[Start of RECORDS SHOWN]
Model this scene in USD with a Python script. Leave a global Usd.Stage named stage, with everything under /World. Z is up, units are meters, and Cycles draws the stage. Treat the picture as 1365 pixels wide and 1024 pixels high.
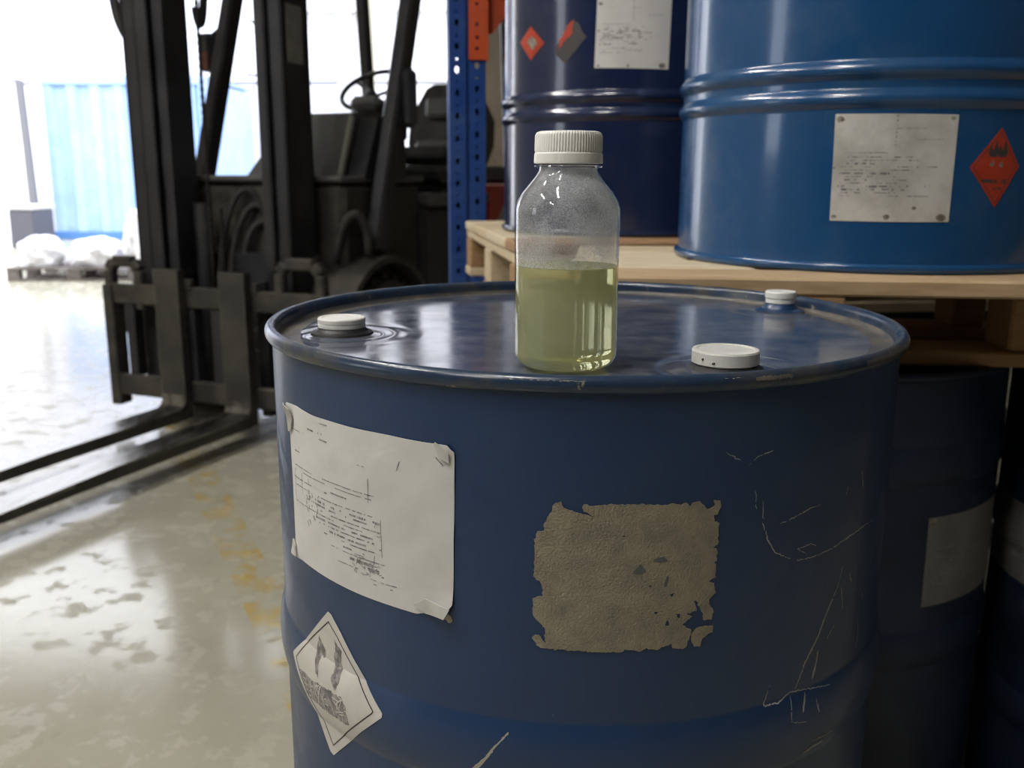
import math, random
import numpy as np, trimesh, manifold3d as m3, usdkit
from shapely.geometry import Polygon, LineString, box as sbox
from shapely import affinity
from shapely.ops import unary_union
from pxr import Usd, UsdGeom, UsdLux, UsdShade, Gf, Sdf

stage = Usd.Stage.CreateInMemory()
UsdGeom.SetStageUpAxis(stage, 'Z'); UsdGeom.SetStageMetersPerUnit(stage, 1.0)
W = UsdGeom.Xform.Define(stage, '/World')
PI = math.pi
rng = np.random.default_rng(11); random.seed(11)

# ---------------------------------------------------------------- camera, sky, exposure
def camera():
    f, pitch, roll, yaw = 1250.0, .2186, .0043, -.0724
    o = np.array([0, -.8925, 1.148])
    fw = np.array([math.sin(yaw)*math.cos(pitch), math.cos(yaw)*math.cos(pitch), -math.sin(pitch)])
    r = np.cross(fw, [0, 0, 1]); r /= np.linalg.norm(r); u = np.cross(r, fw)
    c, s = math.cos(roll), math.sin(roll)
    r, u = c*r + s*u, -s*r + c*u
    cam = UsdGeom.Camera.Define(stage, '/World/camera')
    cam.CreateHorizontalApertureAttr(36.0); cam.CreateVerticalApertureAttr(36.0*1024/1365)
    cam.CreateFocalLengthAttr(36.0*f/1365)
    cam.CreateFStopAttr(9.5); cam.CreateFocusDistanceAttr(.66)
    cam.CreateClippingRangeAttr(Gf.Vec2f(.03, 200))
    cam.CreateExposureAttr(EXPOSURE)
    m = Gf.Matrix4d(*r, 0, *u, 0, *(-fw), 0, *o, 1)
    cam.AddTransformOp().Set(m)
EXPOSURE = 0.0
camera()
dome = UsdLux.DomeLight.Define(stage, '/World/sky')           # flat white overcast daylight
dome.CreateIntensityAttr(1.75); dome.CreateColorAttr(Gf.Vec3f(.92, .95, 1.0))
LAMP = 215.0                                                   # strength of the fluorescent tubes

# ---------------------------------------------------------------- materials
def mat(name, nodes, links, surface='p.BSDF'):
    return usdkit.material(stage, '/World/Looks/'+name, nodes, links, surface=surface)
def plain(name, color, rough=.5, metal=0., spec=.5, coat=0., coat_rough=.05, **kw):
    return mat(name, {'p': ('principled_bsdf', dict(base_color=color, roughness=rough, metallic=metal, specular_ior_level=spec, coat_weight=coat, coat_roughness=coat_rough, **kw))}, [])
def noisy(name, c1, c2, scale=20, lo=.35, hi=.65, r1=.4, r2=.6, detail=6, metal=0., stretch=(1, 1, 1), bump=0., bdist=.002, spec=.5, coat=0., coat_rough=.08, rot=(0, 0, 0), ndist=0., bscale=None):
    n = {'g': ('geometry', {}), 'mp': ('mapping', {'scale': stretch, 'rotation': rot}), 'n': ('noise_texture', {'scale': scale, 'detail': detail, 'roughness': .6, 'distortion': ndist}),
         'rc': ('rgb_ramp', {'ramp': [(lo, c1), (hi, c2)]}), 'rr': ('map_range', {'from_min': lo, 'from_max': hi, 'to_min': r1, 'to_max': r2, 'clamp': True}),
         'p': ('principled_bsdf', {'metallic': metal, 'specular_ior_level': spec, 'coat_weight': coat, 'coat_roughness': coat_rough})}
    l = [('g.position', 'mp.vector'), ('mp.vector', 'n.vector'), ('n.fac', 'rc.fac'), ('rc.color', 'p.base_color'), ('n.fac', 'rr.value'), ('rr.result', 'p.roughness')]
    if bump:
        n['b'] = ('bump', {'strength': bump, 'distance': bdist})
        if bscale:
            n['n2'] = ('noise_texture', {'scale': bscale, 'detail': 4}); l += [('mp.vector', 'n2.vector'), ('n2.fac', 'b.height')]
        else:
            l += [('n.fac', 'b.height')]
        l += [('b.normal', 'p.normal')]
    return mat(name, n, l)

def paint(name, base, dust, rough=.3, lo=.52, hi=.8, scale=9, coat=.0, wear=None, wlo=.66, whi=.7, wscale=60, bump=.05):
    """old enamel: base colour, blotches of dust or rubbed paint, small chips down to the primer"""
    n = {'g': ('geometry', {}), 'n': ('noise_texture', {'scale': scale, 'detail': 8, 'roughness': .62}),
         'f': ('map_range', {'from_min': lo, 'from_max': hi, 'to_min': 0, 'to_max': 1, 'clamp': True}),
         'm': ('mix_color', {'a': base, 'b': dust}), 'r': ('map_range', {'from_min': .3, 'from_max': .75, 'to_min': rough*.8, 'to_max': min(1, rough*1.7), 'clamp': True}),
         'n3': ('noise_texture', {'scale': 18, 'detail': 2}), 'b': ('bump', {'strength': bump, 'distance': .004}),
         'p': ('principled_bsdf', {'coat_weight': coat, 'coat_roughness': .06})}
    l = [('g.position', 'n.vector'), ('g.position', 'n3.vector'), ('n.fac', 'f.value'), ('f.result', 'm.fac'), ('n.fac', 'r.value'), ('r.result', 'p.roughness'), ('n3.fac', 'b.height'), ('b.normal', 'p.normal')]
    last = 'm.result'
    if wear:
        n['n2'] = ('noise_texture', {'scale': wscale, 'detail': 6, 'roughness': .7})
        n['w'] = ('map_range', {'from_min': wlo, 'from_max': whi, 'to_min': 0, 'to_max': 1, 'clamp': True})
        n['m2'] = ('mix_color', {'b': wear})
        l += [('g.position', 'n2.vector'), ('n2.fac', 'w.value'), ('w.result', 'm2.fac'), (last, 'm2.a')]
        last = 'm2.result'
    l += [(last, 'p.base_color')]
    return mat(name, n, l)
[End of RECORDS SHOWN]
[Start of RECORDS SHOWN]
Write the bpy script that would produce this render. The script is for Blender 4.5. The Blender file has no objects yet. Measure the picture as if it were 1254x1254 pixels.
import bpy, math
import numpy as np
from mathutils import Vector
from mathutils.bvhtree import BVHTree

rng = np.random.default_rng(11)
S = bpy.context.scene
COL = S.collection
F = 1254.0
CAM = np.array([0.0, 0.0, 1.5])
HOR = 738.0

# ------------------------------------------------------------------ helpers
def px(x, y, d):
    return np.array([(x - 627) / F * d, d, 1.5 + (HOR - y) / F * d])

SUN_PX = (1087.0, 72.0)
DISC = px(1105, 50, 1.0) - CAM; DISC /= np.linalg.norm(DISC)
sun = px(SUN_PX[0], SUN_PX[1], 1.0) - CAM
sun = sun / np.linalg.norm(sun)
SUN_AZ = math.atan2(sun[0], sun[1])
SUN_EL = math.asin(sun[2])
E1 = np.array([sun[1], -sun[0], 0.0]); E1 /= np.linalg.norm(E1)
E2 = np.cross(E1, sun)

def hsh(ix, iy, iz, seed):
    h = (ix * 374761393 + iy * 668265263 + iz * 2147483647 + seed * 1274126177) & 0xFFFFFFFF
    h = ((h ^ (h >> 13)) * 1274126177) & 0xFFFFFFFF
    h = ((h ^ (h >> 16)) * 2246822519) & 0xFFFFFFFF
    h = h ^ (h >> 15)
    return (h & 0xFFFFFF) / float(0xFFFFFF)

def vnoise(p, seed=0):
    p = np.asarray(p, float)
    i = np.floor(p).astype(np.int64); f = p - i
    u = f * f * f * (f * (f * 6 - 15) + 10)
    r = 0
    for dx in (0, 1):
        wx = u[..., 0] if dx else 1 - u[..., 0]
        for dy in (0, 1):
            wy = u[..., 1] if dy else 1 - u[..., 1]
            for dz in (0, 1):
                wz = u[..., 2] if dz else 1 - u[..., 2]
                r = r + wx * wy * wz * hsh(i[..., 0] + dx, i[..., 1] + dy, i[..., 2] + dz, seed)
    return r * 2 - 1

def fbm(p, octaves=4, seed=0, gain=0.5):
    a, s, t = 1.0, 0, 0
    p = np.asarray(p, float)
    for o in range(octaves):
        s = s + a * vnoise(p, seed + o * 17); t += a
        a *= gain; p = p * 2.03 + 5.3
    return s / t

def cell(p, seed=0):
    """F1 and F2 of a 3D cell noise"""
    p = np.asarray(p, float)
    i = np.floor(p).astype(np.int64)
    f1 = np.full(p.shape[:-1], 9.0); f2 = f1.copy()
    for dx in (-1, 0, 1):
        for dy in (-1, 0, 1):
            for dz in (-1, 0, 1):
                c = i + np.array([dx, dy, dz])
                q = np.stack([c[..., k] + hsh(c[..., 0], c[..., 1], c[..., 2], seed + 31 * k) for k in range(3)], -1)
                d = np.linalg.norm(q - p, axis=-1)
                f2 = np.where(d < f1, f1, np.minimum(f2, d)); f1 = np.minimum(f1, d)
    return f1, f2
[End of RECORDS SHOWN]
» WHAT YOU HAVE TO DO
Make an exact transcription of the lines from the line with "Write the bpy" through the line with "return (h & 0xFFFFFF) / float(0xFFFFFF)", inclusive, omitting all others.

» FINAL RESULT
Write the bpy script that would produce this render. The script is for Blender 4.5. The Blender file has no objects yet. Measure the picture as if it were 1254x1254 pixels.
import bpy, math
import numpy as np
from mathutils import Vector
from mathutils.bvhtree import BVHTree

rng = np.random.default_rng(11)
S = bpy.context.scene
COL = S.collection
F = 1254.0
CAM = np.array([0.0, 0.0, 1.5])
HOR = 738.0

# ------------------------------------------------------------------ helpers
def px(x, y, d):
    return np.array([(x - 627) / F * d, d, 1.5 + (HOR - y) / F * d])

SUN_PX = (1087.0, 72.0)
DISC = px(1105, 50, 1.0) - CAM; DISC /= np.linalg.norm(DISC)
sun = px(SUN_PX[0], SUN_PX[1], 1.0) - CAM
sun = sun / np.linalg.norm(sun)
SUN_AZ = math.atan2(sun[0], sun[1])
SUN_EL = math.asin(sun[2])
E1 = np.array([sun[1], -sun[0], 0.0]); E1 /= np.linalg.norm(E1)
E2 = np.cross(E1, sun)

def hsh(ix, iy, iz, seed):
    h = (ix * 374761393 + iy * 668265263 + iz * 2147483647 + seed * 1274126177) & 0xFFFFFFFF
    h = ((h ^ (h >> 13)) * 1274126177) & 0xFFFFFFFF
    h = ((h ^ (h >> 16)) * 2246822519) & 0xFFFFFFFF
    h = h ^ (h >> 15)
    return (h & 0xFFFFFF) / float(0xFFFFFF)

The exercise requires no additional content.